While changing faiths may feel like the right path, the religious coming-out process is not always an easy one, especially for those with devout families.

Olszewski's family members were both skeptical and surprised when she sat them down and announced her new religious beliefs. "My dad told me that he either thought I was going to tell him I was gay or that I was pregnant," she said. "My sister still thinks it's kind of weird; my mother kind of believes that religion does damage in the world. We don't really talk about it, and I regret that."

That said, her family and friends did eventually become more understanding of her conversion. "My dad really responded well and even went to a [Bahá'í] devotional gathering with me," she said.

When it comes to her friends at Tufts, Olszewski worries that religion and intellect are contradictory in the minds of many students.

"There's this idea that being a person of faith is separate from being intellectual — that it's sort of used by people who are weak. We can talk about drugs, sex, political views; but when it comes to personal religions, people aren't crazy about talking about it," she said.

"But at the same time, my friends are intrigued by [my religion]," she continued "It's become a sort of joke. My roommate will say things like, ‘How's God?' Some of them want to know more about it and they are close enough to know that I'm not someone who got sucked in by a cult or who takes things lightly," she said.

Kaytrosh has seen nothing but conviviality from the Jewish community at Tufts, though some of his friends do not completely understand his motivations.

"As a community, Hillel has been extremely welcoming," he said. "At Tufts, people have gotten a chance to see what this conversion has done for me, but I don't think a lot of them get that it's a spiritual thing and not just a community thing."

And the reactions he has seen from friends and family back home have been largely the same.

"My leaving the Catholic faith was not a big deal for anyone, because I'm gay and it was kind of to be expected.

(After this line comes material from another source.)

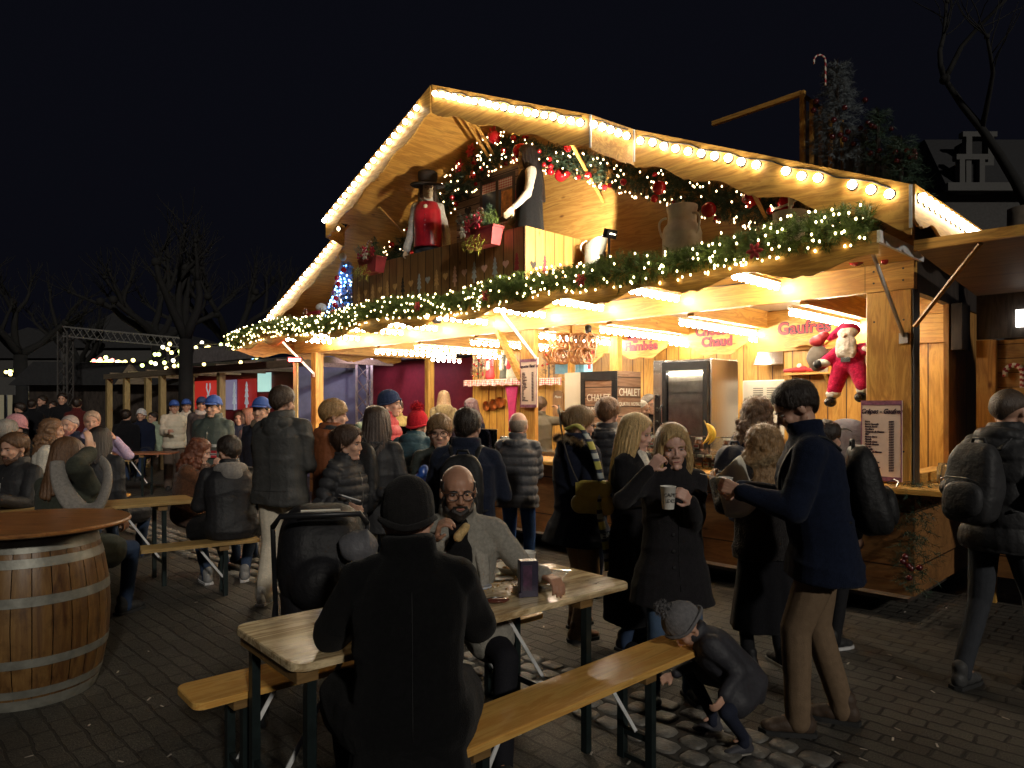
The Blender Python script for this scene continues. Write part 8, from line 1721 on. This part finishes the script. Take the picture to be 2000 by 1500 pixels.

There were a lot of questions of why Judaism though. A lot of my friends from home still don't get it but there's not a lot of discomfort," Kaytrosh said.

"My parents are happy that I've found something that motivated me. It doesn't matter to them that it's religion," Bedik said of her family's response. "Religion has helped me get through college the way I don't think other things could."

At Tufts in particular, there are several organizations that aim to motivate religious discussion on campus, including Pathways — Tufts' Interfaith Initiative — and Conversation, Action, Faith and Education (CAFE) — its student-run descendent.

"I know a lot of people who have not necessarily converted but have really become a lot more open-minded to the concept of religion since they've gotten to campus," sophomore religion major and CAFE member Danna Solomon said. "It exposes you to a different atmosphere. It allows you to see things past the homogenous bubble you grew up in."